In Episode 2 of the Islamic Finance podcast series, Ali Mohammed tackles some of the most common misconceptions that people hold regarding Islamic Finance.
The first misconception covered is about the issue of interest. In conventional banking, when you borrow money from a bank you pay interest. When it comes to Islamic banking, Islamic banks do not charge interest on loans. Rather, they make a profit through equity participation which requires a borrower to give the bank a share in their profits rather than paying interest. Ali Mohammed addresses the question, “Why does Islam forbid interest when money is just another commodity that comes at a price?”. He explains that in Islamic finance, money has to derive its value from something other than itself – it derives its value from the real assets, goods or services that it represents.

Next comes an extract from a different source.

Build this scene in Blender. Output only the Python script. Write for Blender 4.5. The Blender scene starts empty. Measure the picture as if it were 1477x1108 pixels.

Another common misconception in Islamic Finance is regarding the issue of gambling. Gambling, known as Maisir in Islam, is strictly prohibited. However, a common question becomes whether buying and selling shares is permitted, since it can be seen as gambling in a way – taking bets on stocks. Ali explains that buying and selling stocks is allowed in Islamic Finance since the value of the traded stocks comes not from the stocks themselves, but from actual existing assets owned by the listed company represented by the stocks.
Finally, Ali comments about the misconception that Islamic finance may be linked with terrorism finance. He categorically states that Islam is against terrorism and all related activities, and that Islamic finance institutions are under full government regulation just like other financial institutions.
In the upcoming Episode 3, Ali will shed light on some of the challenges facing Islamic Finance in Kenya, particularly the legal and regulatory challenges. He will also explain some of the most common products offered by Islamic financial institutions.